We waste so much water and use so many chemicals to maintain these generic green seas of turf that destroy local biodiversity. Lawnmowers run on gasoline and pollute the air around them. Not to mention the 17 million gallons of gas spilled by people filling up their equipment and the tens of millions of pounds of chemical fertilizers we use on our lawns every year. All this chemical runoff seeps into the ground and into our water.
These areas with just one type of grass and little to no other flowering plants have almost no pollen and nectar for bees and other insects. While non-native weeds like dandelions and clovers do provide some pollination opportunities, they are not enough and it causes our spaces to look more like ecological deserts.
A total 2% of land in the continental United States is irrigated lawns. We can do better to craft our spaces in a way that benefits ourselves, our eyes, and our ecosystems. One easy tip is to just be a lazy lawnmower.
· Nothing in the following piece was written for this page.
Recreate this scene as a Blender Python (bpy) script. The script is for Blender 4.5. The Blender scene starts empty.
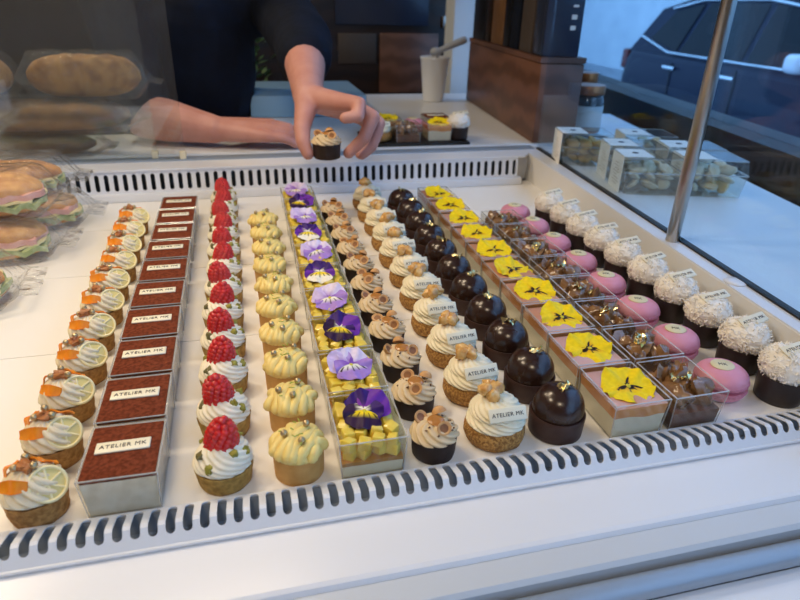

Letting your lawn grow out a little bit instead of consistently cutting it back can help to increase the diversity and amount of insects. Another is to allocate less space to turf grasses and more spaces to native grasses and gardens. Native grasses attract native insects and promote biodiversity instead of destroying it.
Growing a garden allocates space for an ultimately useful endeavor: growing food. Growing a garden is also a great way to feel closer to the earth and space you inhabit. There is a beautiful thing about growing your own food from the ground. And the water and energy that goes into cultivating that isn’t wasted on a big ugly sea of green that looks like every other overdone lawn.
We live in a culture that idealizes and romanticizes the notion of the individualism inherent to owning your own house and your own space. But we build these hideous communities of generic houses with generic lawns that waste water, kill biodiversity, and serve no purpose other than to demonstrate the excess of a culture that thinks its aesthetics are more important than the health of its home.